--- Required work ---
Which lines run from the first one up to and including the one with "t = plate(fo, [], .0095, lambda"? Print exactly those.

[Start]

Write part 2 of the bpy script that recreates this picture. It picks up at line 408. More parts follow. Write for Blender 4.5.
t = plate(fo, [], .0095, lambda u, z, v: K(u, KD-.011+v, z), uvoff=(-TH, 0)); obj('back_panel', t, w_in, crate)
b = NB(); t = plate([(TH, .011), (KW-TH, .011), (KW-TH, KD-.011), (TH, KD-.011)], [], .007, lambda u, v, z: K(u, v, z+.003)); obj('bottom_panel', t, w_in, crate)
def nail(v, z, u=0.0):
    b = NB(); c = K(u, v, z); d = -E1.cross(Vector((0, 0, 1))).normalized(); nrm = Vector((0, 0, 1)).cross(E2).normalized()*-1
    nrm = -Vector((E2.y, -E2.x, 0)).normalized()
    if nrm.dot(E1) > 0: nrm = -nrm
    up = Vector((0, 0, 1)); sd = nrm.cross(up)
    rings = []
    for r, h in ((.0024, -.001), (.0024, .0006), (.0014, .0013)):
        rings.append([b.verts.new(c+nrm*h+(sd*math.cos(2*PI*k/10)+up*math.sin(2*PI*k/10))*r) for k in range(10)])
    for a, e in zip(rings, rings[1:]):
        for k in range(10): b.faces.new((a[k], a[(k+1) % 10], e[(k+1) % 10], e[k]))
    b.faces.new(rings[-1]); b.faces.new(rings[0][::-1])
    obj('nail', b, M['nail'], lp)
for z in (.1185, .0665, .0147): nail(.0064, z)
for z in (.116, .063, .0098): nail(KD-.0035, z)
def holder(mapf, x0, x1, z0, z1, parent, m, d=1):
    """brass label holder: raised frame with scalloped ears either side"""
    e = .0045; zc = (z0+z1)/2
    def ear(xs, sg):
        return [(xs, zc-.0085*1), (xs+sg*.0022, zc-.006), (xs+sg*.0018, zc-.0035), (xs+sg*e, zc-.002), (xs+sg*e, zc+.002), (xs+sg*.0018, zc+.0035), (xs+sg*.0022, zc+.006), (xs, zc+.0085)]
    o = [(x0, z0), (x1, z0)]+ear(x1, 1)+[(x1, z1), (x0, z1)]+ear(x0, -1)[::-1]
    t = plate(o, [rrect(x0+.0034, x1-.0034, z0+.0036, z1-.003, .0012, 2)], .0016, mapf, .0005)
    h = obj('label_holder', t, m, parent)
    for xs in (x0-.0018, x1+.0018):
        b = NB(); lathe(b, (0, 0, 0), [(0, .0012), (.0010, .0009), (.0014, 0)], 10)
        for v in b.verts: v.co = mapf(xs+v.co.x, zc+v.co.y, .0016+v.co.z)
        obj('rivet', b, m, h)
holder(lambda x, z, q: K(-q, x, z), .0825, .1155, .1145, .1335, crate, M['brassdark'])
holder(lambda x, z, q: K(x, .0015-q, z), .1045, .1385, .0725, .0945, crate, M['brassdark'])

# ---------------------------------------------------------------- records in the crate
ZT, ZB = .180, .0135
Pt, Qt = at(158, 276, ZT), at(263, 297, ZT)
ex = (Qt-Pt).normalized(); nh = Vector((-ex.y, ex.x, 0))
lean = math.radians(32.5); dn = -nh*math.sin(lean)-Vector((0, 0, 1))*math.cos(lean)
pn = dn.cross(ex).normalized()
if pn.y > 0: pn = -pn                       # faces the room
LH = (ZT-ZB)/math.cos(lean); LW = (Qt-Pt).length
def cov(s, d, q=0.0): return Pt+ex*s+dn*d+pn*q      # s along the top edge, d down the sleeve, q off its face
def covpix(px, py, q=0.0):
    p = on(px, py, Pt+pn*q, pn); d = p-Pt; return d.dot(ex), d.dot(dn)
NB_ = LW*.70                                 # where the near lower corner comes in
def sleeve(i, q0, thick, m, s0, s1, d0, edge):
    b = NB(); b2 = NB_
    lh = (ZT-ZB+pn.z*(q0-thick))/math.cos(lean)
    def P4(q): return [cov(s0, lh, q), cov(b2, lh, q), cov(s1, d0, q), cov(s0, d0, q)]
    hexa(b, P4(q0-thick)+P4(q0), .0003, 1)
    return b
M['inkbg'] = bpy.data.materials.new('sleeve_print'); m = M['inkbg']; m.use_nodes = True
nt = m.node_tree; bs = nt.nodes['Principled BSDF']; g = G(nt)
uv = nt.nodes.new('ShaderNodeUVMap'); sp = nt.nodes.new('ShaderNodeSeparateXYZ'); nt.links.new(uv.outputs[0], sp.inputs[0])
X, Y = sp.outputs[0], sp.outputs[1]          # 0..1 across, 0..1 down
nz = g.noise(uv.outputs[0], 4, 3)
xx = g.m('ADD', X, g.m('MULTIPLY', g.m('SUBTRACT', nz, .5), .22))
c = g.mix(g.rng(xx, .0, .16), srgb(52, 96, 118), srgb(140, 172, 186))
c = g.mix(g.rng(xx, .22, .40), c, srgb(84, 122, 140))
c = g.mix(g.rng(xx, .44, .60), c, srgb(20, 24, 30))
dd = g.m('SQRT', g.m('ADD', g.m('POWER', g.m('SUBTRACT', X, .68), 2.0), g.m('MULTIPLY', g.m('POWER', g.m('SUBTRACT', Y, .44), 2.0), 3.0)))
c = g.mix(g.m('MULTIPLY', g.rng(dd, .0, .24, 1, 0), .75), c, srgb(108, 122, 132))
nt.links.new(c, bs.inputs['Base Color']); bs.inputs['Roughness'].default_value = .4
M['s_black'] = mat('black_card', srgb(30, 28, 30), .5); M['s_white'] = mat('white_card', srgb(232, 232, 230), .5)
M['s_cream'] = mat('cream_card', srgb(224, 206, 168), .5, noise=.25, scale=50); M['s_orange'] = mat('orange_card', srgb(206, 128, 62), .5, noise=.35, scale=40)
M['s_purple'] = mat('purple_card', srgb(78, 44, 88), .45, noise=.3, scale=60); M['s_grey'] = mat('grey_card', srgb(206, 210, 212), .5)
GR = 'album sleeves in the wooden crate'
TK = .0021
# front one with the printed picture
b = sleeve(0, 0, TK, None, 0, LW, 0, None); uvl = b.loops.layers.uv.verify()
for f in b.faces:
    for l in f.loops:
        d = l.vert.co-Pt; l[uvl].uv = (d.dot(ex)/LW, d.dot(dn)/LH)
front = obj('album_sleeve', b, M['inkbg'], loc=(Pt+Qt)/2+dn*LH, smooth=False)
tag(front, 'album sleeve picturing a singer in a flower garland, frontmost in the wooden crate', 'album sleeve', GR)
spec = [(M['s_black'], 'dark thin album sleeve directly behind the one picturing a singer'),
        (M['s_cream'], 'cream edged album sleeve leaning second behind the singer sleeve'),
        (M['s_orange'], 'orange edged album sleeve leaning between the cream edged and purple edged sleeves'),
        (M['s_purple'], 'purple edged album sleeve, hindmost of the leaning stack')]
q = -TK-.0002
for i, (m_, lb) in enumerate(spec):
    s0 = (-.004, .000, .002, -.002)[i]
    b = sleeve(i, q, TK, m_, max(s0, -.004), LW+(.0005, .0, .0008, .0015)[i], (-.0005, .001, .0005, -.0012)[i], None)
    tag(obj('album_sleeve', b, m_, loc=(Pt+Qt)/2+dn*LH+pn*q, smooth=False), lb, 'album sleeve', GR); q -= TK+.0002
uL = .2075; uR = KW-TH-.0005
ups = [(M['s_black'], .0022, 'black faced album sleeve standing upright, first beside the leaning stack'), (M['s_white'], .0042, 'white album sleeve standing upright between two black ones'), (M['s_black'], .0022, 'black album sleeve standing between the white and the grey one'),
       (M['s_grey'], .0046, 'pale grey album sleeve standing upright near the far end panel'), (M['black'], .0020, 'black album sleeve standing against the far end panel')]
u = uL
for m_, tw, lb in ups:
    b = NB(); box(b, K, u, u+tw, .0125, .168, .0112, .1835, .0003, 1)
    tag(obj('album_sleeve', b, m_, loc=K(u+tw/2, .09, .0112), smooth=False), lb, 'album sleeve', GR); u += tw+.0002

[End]

--- Exercise response ---
Write part 2 of the bpy script that recreates this picture. It picks up at line 408. More parts follow. Write for Blender 4.5.
t = plate(fo, [], .0095, lambda u, z, v: K(u, KD-.011+v, z), uvoff=(-TH, 0)); obj('back_panel', t, w_in, crate)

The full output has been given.